| What is being asked |
Print the lines of the listing below verbatim from its first line through the line bearing "sc.render.resolution_x, sc.render.resolution_y = 768, 1024". Any pictures are to be omitted.

----------------------------------------

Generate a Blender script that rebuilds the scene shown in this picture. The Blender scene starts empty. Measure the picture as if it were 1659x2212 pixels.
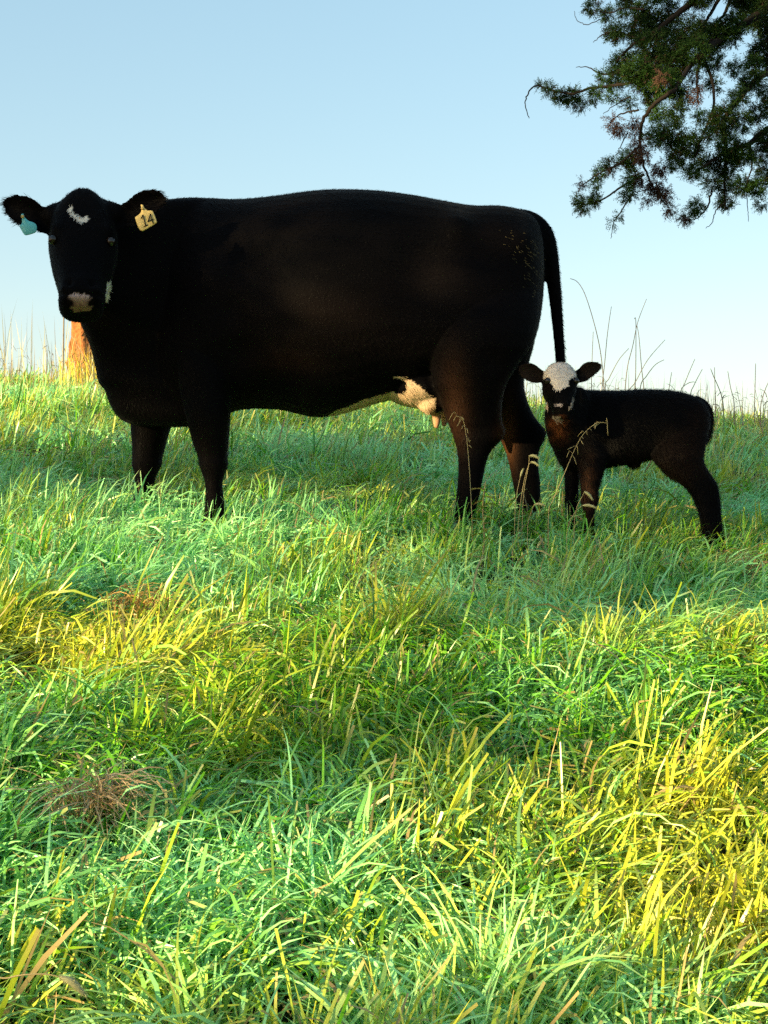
import bpy, math
import numpy as np
from mathutils import Vector, Euler

# ------------------------------------------------------------------ camera, sky, sun, exposure
sc = bpy.context.scene
COL = sc.collection
F = 2881.0                      # focal length in pixels of a 1659 x 2212 frame
CAMZ = 1.305
cam = bpy.data.cameras.new('camera')
camo = bpy.data.objects.new('camera', cam)
COL.objects.link(camo)
cam.sensor_fit = 'VERTICAL'
cam.angle = 2 * math.atan(1106 / F)
cam.clip_start = 0.05
cam.clip_end = 3000
camo.location = (0, 0, CAMZ)
camo.rotation_euler = (math.radians(90), 0, 0)
sc.camera = camo
sc.render.resolution_x, sc.render.resolution_y = 768, 1024

SUN_EL = math.radians(13.0)
SUN_AZ = math.radians(36.0)     # the sun stands at the left, this far round towards the camera
SUN_DIR = np.array([-math.cos(SUN_EL) * math.cos(SUN_AZ), -math.cos(SUN_EL) * math.sin(SUN_AZ), math.sin(SUN_EL)])
world = bpy.data.worlds.new('World')
sc.world = world
world.use_nodes = True
wn = world.node_tree
sky = wn.nodes.new('ShaderNodeTexSky')
sky.sky_type = 'NISHITA'
sky.sun_disc = False
sky.sun_elevation = SUN_EL
sky.sun_rotation = math.atan2(SUN_DIR[0], SUN_DIR[1])
sky.air_density = 1.25
sky.dust_density = 0.5
sky.ozone_density = 2.2
sgam = wn.nodes.new('ShaderNodeGamma'); sgam.inputs[1].default_value = .50        # the phone's flattened tone, the same all over the sky
shsv = wn.nodes.new('ShaderNodeHueSaturation'); shsv.inputs['Saturation'].default_value = 1.38; shsv.inputs['Hue'].default_value = .49
wn.links.new(sky.outputs[0], sgam.inputs[0]); wn.links.new(sgam.outputs[0], shsv.inputs['Color'])
wn.links.new(shsv.outputs[0], wn.nodes['Background'].inputs[0])
wn.nodes['Background'].inputs[1].default_value = 0.145

sun = bpy.data.lights.new('sun', 'SUN')
sun.energy = 5.0
sun.color = (1.0, 0.78, 0.40)
sun.angle = math.radians(0.5)
suno = bpy.data.objects.new('sun', sun)
COL.objects.link(suno)
suno.rotation_euler = Vector(SUN_DIR).to_track_quat('Z', 'Y').to_euler()
suno.location = (-20, -8, 12)

vs = sc.view_settings
vs.view_transform = 'Standard'
vs.look = 'None'
vs.exposure = 1.76
vs.gamma = 1.0
vs.use_curve_mapping = False
DENOISE = False
sc.cycles.use_adaptive_sampling = True
sc.cycles.adaptive_threshold = .02
sc.cycles.use_denoising = DENOISE
sc.cycles.max_bounces = 6
sc.cycles.diffuse_bounces = 4
sc.cycles.transmission_bounces = 4
sc.cycles.transparent_max_bounces = 4

# ------------------------------------------------------------------ helpers
def at(u, v, Y):
    """pixel of the 1659 x 2212 frame at distance Y -> world point"""
    return np.array([(u - 829.5) / F * Y, Y, CAMZ + (1106 - v) / F * Y])

def fbm(x, y, seed=0, f=1.0, octaves=3):
    r = np.random.default_rng(seed)
    out = np.zeros_like(np.asarray(x, float) + np.asarray(y, float))
    a = 1.0
    for o in range(octaves):
        for k in range(4):
            th = r.uniform(0, 2 * math.pi); ph = r.uniform(0, 6.28, 2); ff = f * r.uniform(.7, 1.4)
            out = out + a * 0.5 * np.sin((x * math.cos(th) + y * math.sin(th)) * ff + ph[0] + 0.8 * np.sin((x * math.sin(th) - y * math.cos(th)) * ff * .7 + ph[1]))
        a *= .5; f *= 2.1
    return out

def mesh_np(name, verts, quads=None, tris=None, mat=None, smooth=True, attrs=None):
    """a mesh from numpy arrays; attrs: name -> (n,3) colours or (n,) floats on the points"""
    me = bpy.data.meshes.new(name)
    verts = np.asarray(verts, np.float32)
    me.vertices.add(len(verts)); me.vertices.foreach_set('co', verts.ravel())
    nq = 0 if quads is None else len(quads); ntr = 0 if tris is None else len(tris)
    idx = []
    if nq: idx.append(np.asarray(quads, np.int32).ravel())
    if ntr: idx.append(np.asarray(tris, np.int32).ravel())
    idx = np.concatenate(idx)
    me.loops.add(len(idx)); me.loops.foreach_set('vertex_index', idx)
    me.polygons.add(nq + ntr)
    st = np.concatenate([np.arange(nq) * 4, nq * 4 + np.arange(ntr) * 3]).astype(np.int32)
    me.polygons.foreach_set('loop_start', st)
    if smooth: me.polygons.foreach_set('use_smooth', np.ones(nq + ntr, bool))
    for k, a in (attrs or {}).items():
        a = np.asarray(a, np.float32)
        if a.ndim == 1:
            me.attributes.new(k, 'FLOAT', 'POINT').data.foreach_set('value', a)
        else:
            c = np.ones((len(a), 4), np.float32); c[:, :3] = a
            me.attributes.new(k, 'FLOAT_COLOR', 'POINT').data.foreach_set('color', c.ravel())
    me.update(); me.validate()
    if mat: me.materials.append(mat)
    return me

def link(name, me, parent=None, loc=(0, 0, 0), **props):
    o = bpy.data.objects.new(name, me)
    COL.objects.link(o)
    if parent is not None: o.parent = parent
    o.location = loc
    for k, v in props.items(): o[k] = v
    return o

def empty(name, loc, **props):
    o = bpy.data.objects.new(name, None)
    o.empty_display_size = .1
    COL.objects.link(o); o.location = loc
    for k, v in props.items(): o[k] = v
    return o

class Geo:
    """collects vertices, quads and triangles"""
    def __init__(s): s.v, s.q, s.t, s.n, s.a = [], [], [], 0, []
    def add(s, v, q=None, t=None, a=None):
        v = np.asarray(v, float).reshape(-1, 3)
        if q is not None and len(q): s.q.append(np.asarray(q) + s.n)
        if t is not None and len(t): s.t.append(np.asarray(t) + s.n)
        s.v.append(v); s.n += len(v)
        s.a.append(np.zeros(len(v)) if a is None else np.broadcast_to(a, (len(v),)))
    def arrays(s):
        return (np.concatenate(s.v), np.concatenate(s.q) if s.q else None, np.concatenate(s.t) if s.t else None)
    def mesh(s, name, mat, attr=None, offset=(0, 0, 0), smooth=True):
        v, q, t = s.arrays()
        return mesh_np(name, v - np.asarray(offset), q, t, mat, smooth, {attr: np.concatenate(s.a)} if attr else None)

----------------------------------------

| Correct answer |
Generate a Blender script that rebuilds the scene shown in this picture. The Blender scene starts empty. Measure the picture as if it were 1659x2212 pixels.
import bpy, math
import numpy as np
from mathutils import Vector, Euler

# ------------------------------------------------------------------ camera, sky, sun, exposure
sc = bpy.context.scene
COL = sc.collection
F = 2881.0                      # focal length in pixels of a 1659 x 2212 frame
CAMZ = 1.305
cam = bpy.data.cameras.new('camera')
camo = bpy.data.objects.new('camera', cam)
COL.objects.link(camo)
cam.sensor_fit = 'VERTICAL'
cam.angle = 2 * math.atan(1106 / F)
cam.clip_start = 0.05
cam.clip_end = 3000
camo.location = (0, 0, CAMZ)
camo.rotation_euler = (math.radians(90), 0, 0)
sc.camera = camo
sc.render.resolution_x, sc.render.resolution_y = 768, 1024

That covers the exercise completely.